Dear Eli and community
On Sat, 05 Jul 2025 11:11:31 +0300
Eli Zaretskii <[email protected]> wrote:

> > Date: Thu, 26 Jun 2025 17:42:58 +0300
> > From: Eli Zaretskii <[email protected]>
> >   
> > > Date: Sat, 21 Jun 2025 11:59:38 +0300
> > > From: Eli Zaretskii <[email protected]>
> > > 
> > > Hi,
> > > 
> > > Lately, I started seeing this error message when pushing
> > > changesets to emacs.git:
> > > 
> > >   $ git push
> > >   Counting objects: 4, done.
> > >   Compressing objects: 100% (4/4), done.
> > >   Writing objects: 100% (4/4), 482 bytes | 0 bytes/s, done.
> > >   Total 4 (delta 3), reused 0 (delta 0)
> > >   remote: 2025/06/21 04:54:16 socat[29895] E read(5,
> > > 0x561208e76120, 8192): Connection refused To
> > > git.savannah.gnu.org:/srv/git/emacs.git 075ebed..dd95447  master
> > > -> master
> > > 
> > > This happens on every push, AFAICT.
> > > 
> > > What is this about?  Can this please be resolved?  
> > 
> > Ping!  This is still happening.  Can someone please look into
> > solving it?  
> 
> Another ping.  The problem still happens.  Would someone please take a
> look?

This is unfortunate and I understand your frustration. Maintaining
software is already a lot of work, and we shouldn't be dealing with
constant outages that hinder the development and generates friction
within the GNU community itself.

I am aware of the recent nasty DDoS against Savannah infrastructure, but
in my opinion the sysadmin issues come from a long time ago, and we
have had discussions about this in the past.

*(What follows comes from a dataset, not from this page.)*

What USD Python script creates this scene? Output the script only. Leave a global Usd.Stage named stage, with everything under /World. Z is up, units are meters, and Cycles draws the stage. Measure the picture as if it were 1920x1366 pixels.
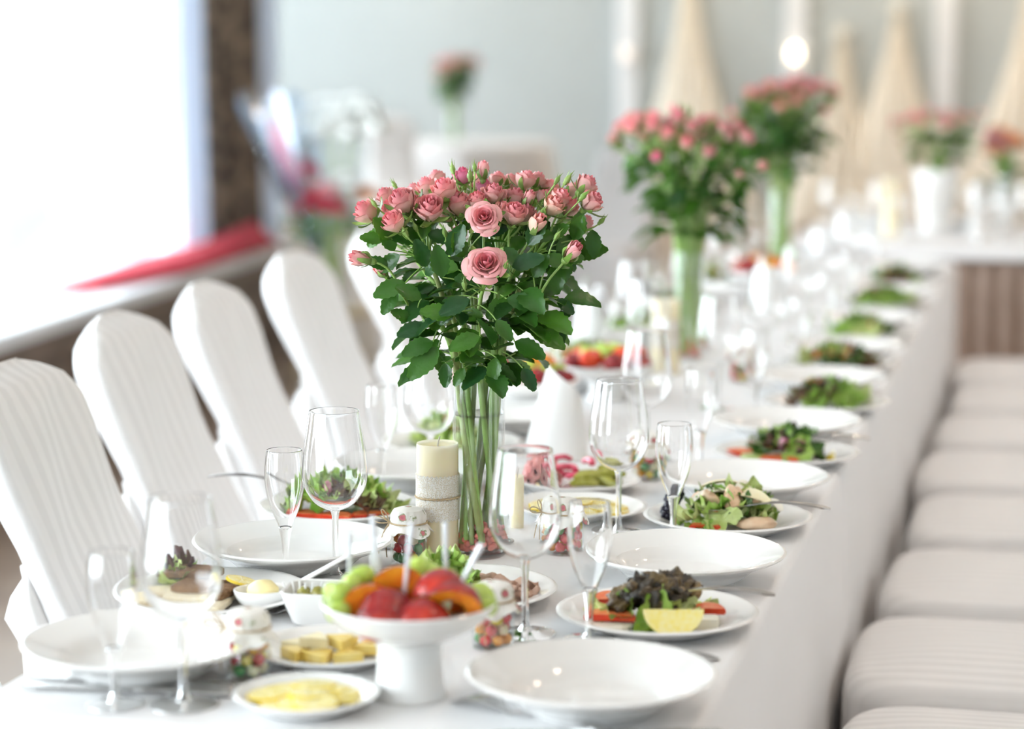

Last year I decided to place GNU Health development infrastructure at
Codeberg. I did it mainly because of this. It was not an easy
decision, but we could not constantly depend on the availability of
human, time zones or physical resources for crucial daily tasks like
you have mentioned.

I firmly believe that the strength of Free software lies on the
philosophy and software itself, not in the infrastructure (provided,
that we use Libre infrastructures / forges /  providers to hold our
resources). 

I believe that we, the GNU community, owe ourselves a debate on
this. I think that we should focus our attention and resources to
develop software and to promote the Libre Software movement instead of
struggling on keeping afloat a sinking infrastructure. We will come out
stronger as a community.

This is not a problem of the sysadmin team, who is overwhelmed and many
work on a volunteer basis.

I hope you get to commit your changes soon. I also hope this reflection
helps to open a debate and find a solution.